§ 3231. Partner’s rights and duties
(a) Each partner is deemed to have an account that is:
(1) credited with an amount equal to the money plus the value of any other property, net
of the amount of any liabilities, the partner contributes to the partnership and the
partner’s share of the partnership profits; and
(2) charged with an amount equal to the money plus the value of any other property, net
of the amount of any liabilities, distributed by the partnership to the partner and
the partner’s share of the partnership losses.
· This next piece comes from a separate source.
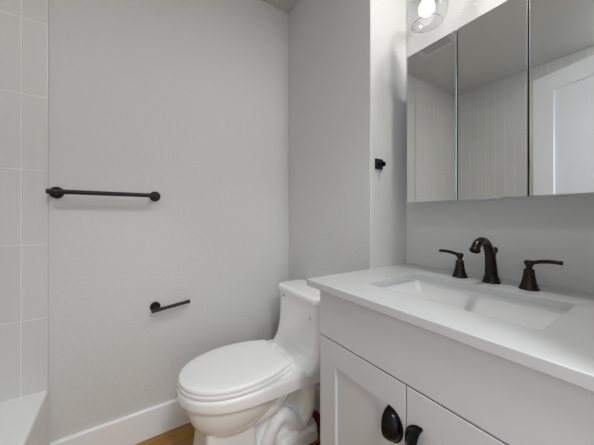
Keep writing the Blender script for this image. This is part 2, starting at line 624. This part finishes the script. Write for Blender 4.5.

(b) Each partner is entitled to an equal share of the partnership profits. Except as provided
in subsections 3226(b) and (c) of this title, each partner is chargeable with a share
of the partnership losses, whether capital or operating, in proportion to the partner’s
share of the profits.
(c) A partnership shall reimburse a partner for payments made and indemnify a partner
for liabilities incurred by the partner in the ordinary course of the business of
the partnership or for the preservation of its business or property.
(d) A partnership shall reimburse a partner for an advance to the partnership beyond the
amount of capital the partner agreed to contribute.
(e) A payment or advance made by a partner which gives rise to a partnership obligation
under subsection (c) or (d) of this section constitutes a loan to the partnership
which accrues interest from the date of the payment or advance.
(f) Each partner has equal rights in the management and conduct of the partnership business.
(g) A partner may use or possess partnership property only on behalf of the partnership.
(h) A partner is not entitled to remuneration for services performed for the partnership,
except for reasonable compensation for services rendered in winding up the business
of the partnership.
(i) A person may become a partner only with the consent of all of the partners.
(j) A difference arising as to a matter in the ordinary course of business of a partnership
may be decided by a majority of the partners. An act outside the ordinary course of
business of a partnership and an amendment to the partnership agreement may be undertaken
only with the consent of all of the partners.
(k) This section does not affect the obligations of a partnership to other persons under
section 3221 of this title. (Added 1997, No. 149 (Adj. Sess.), § 1, eff. Jan. 1, 1999.)